Transmedia + Music

Meet Biophilia App Developer Max Weisel


A transmedia campaign is only as good as its team. When a musician recognizes the value in creating extensions and decides to do so, they may not know how to successfully utilize the strengths of different platforms or how to create content for them. That’s okay! Musicians should be experts on creating and distributing music; navigating foreign platforms single-handedly could be a big time and money drain, and a distraction from their creative process. In order to further disseminate their art and messages, they should turn to producers who can assist them.

When Björk decided to create an app album, she went to two such collaborators. One was Scott Snibbe, a well-established interactive artist who has worked in a range of different media. He has released a number of iOS apps, exhibited his work in museums such as the Whitney Museum of American Art, and founded Snibbe Interactive, a company which develops immersive interactive experiences for a variety of uses, including James Cameron’s Avatar.

The other collaborator was Max Weisel, an up-and-coming software developer. In early high school, he experimented with the first iPhone and started building iOS apps before Apple’s App Store or their Software Development Kit were even available. He submitted his app Soundrop just as the store was opening and watched it become one of the first apps made available for the iPad launch.

This sound-based app drew Björk’s attention, and she hired him as one of a small team to develop her app album Biophilia. He specifically worked on the song apps “Moon,” “Solstice,” and “Dark Matter.”

You can see the “Moon” app below, as well as its incorporation into the song’s music video.

I was lucky to meet Max at the Creators Project’s excellent event Exploring Biophilia: Apps as the Next Creative Frontier for Music, and he was kind enough to answer some questions for me:

What are you currently working on?

Björk has pulled me onto the tour to get rid of the laptop. The audience has really no idea what my setup on-stage is doing. Throughout the tour, I’ll be working on iPad apps that change this. I’ll be creating more intuitive and organic apps that play her songs in a way that the audience can connect to. (Ed: See the quad iPad instrument above)

Scott stated that digital platforms can encourage users to “fall in love with music again.” Do you think digital/interactive platforms can accomplish this?

LPs forced a deeper engagement between the listener and the music. While not the most complex, LPs accomplished a few things. They included artwork, lyrics and stimulated the user while they listened to the whole album. Today when someone buys a new album, they listen to it while they’re working. Less attention is paid to the music because they have nothing to keep them from wandering off.

Björk’s app album solves this problem. User’s now have rich content that parallels the music they’re consuming.

Do you think music apps will become common place, or do you think there are too many barriers to entry? (rights issues, cost, etc.)

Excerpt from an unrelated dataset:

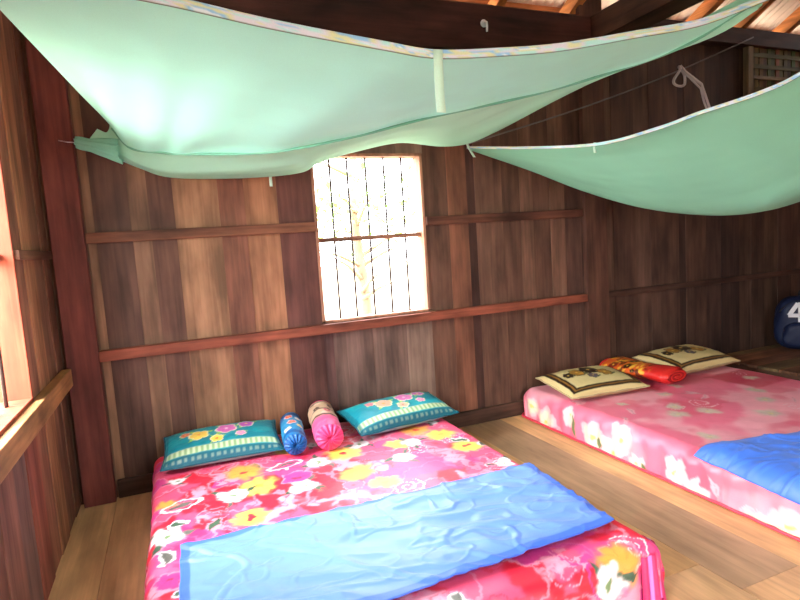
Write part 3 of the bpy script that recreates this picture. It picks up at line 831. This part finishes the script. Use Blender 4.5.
strap((2.385, -.13, 1.87), .085, .018, net1, (.05, 0))
# gathered corner at the left with its string to the post
m = MB()
P0, P1 = np.array([.40, -.17, 1.815]), np.array([.20, -.11, 1.868])
n = 36; VV = []
for j in range(14):
    t = j / 13
    c = P0 * (1 - t) + P1 * t
    R = .060 * (1 - t) ** .7 + .010 + .025 * max(0, t - .7) * 3
    for i in range(n):
        q = 2 * math.pi * i / n
        w = 1 + .22 * math.sin(7 * q + t * 2)
        VV.append((c[0] + .2 * R * math.cos(q) * w, c[1] + R * .7 * math.cos(q) * w, c[2] + R * .75 * math.sin(q) * w))
FF = [(j * n + i, j * n + (i + 1) % n, (j + 1) * n + (i + 1) % n, (j + 1) * n + i) for j in range(13) for i in range(n)]
m.add(VV, FF, lin(150, 216, 196)); m.build('gathered_corner', NETM, net1, smooth=True)
m = MB(); m.tube([(.20, -.11, 1.868), (.16, -.085, 1.875), (.12, -.072, 1.885)], .003, 6); m.build('corner_string', STRING, net1, smooth=True)
m = MB(); m.tube([(.27, -1.98, 1.95), (.14, -2.05, 2.1), (.004, -2.12, 2.25)], .003, 6); m.build('corner_string', STRING, net1, smooth=True)
m = MB(); m.tube([(2.525, -1.97, 2.03), (2.62, -1.98, 2.6), (2.77, -1.99, 3.81)], .003, 6); m.build('corner_string', STRING, net1, smooth=True)

# --- the smaller net over the pink bed
net2 = tag(empty('mosquito_net'), 'green mosquito net sagging like a hammock over the pale pink bed at the right', 'mosquito net', 'mosquito nets')
L2 = np.array([(2.43, -.06, 1.862), (2.5, -.635, 1.76), (2.55, -1.132, 1.691), (2.6, -1.447, 1.703), (2.62, -1.631, 1.724), (2.65, -1.862, 1.744), (2.69, -2.0, 1.785), (2.72, -2.25, 1.90)])
B2 = np.array([(2.435, -.055, 1.845), (2.75, -.25, 1.685), (3.02, -.42, 1.53), (3.22, -.72, 1.387), (3.40, -.98, 1.322), (3.47, -1.25, 1.316), (3.42, -1.52, 1.375), (3.35, -2.25, 1.66)])
R2 = np.array([(2.50, -.05, 1.86), (3.1, -.10, 1.74), (3.7, -.18, 1.66), (4.1, -.55, 1.60), (4.3, -.98, 1.58), (4.38, -1.30, 1.60), (4.4, -1.7, 1.66), (4.42, -2.3, 1.85)])
sw = np.sin(np.linspace(0, math.pi, 8))[:, None] * np.array([0, 0, 1.0])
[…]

I believe Licensing in the record industry will stifle any similar project. Creating a single app is no small endeavor, let alone creating one for every song.

What do you think of apps/digital platforms as methods of telling stories within music? Effective? Supplementary?

This depends a lot on the development of the apps/digital media. I’ve seen plenty of supplementary apps that appear as an afterthought. It’s obvious the content was thrown together and isn’t well connected with the music. However, if you’ve got an artist that can collaborate properly with the developers and is dedicated enough to develop the experience alongside the music, an effective experience is extremely possible.

Unfortunately, this is becoming more difficult. The music industry is shit. Record labels retain all licensing of music and stifle an artist’s ability to branch out into other genres of media. As services like Spotify and Rdio make music more accessible, the amount of rich and unique content is going to decrease.

Would you like to work with a musician again? How do you think it’s different than other collaborations?

Definitely! I feel as though most companies don’t see app work as a collaboration. It’s simple just contract work. Artists want to have a say in what they create. They have specific reasons behind every detail. To most developers, this would be a nightmare, but if you’re working with an artist that knows how to collaborate, it’s like a dream.